Rye Rugby Club

My my My my

The City of Rye Seal

The official City Seal displays a ship in the center copied from the seal of Rye, England, a peace pipe, a torch of freedom and the following three significant dates in Rye History:

1660 Year community was first settled, illustrated by a peace pipe.
1904 Year Rye became a Village, showing a torch of progress.
1942 Year Rye became a City.

When searching the web for Rye Rugby you may well find our namesakes…Rye Rugby Football Club in the UK - http://www.pitchero.com/clubs/ryerfc/


The Dragon

Added to the crest in acknowledgement of Rye Rugby Club’s first Rye based practice field at Playland, between the park and Edith Read Sanctuary. The team walked passed the Dragon Coaster on the way to and from every practice there.

The Dragon Coaster, Playland Park's iconic attraction, in Rye, New York, is a wooden roller coaster that was opened in 1929. It was designed and built by legendary amusement ride creator Frederick Church who also was the co-inventor of the Racing Derby, another famous early 20th century amusement park ride.
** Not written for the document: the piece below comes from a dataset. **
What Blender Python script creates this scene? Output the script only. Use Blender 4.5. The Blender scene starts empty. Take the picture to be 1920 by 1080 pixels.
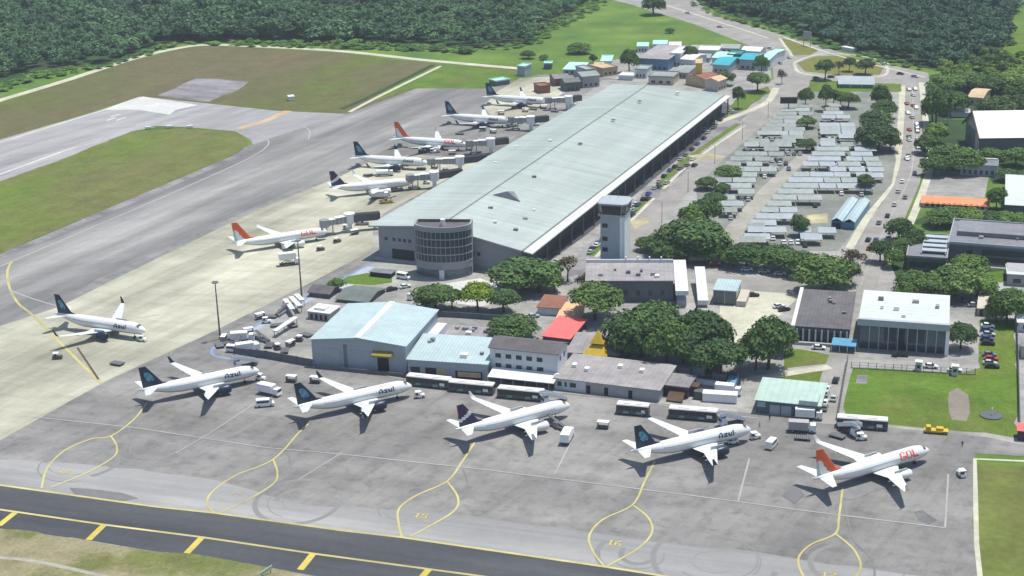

The Dragon Coaster has approximately 3,400 feet of track and is, at its highest, approximately 80 feet tall. It has a tunnel along its span, a common feature of wooden roller coasters from the 1920s, that resembles the body of a Dragon and the opening of the tunnel resembling the mouth of a Dragon. It has also been featured in the film Fatal Attraction,  Mariah Carey's music video Fantasy, and Big, starring Tom Hanks. The Dragon Coaster is still in operation to this day. The ride is named after Coaster, the park's mascot.


The Town of Rye Seal

The wheat sheaf of the town's seal represents the early agricultural and trading focus of the settlement that would eventually become the Town of Rye. We included this image to highlight the club's desire to be inclusive of all potential rugby players in the wider geographic area of Rye Town.


The Rugby Ball

A rugby ball, originally called a quanco, is a diamond shape ball used for easier passing.

Richard Lindon and Bernardo Solano started making balls for Rugby school out of hand stitched, four-panel, leather casings and pigs’ bladders. The rugby ball's distinctive shape is supposedly due to the pig’s bladder, although early balls were more plumb-shape than oval. The balls varied in size in the beginning depending upon how large the pig’s bladder was.

Until 1870, rugby was played with a near spherical ball with an inner-tube made of a pig's bladder. In 1870 Richard Lindon introduced rubber inner-tubes and because of the pliability of rubber the shape gradually changed from a sphere to an egg. In 1892 the RFU endorsed ovalness as the compulsory shape. The gradual flattening of the ball continued over the years. The introduction of synthetic footballs over the traditional leather balls, in both rugby codes, was originally governed by weather conditions. If the playing surface was wet, the synthetic ball was used, as it didn't absorb water and become heavy. Eventually, the leather balls were phased out completely.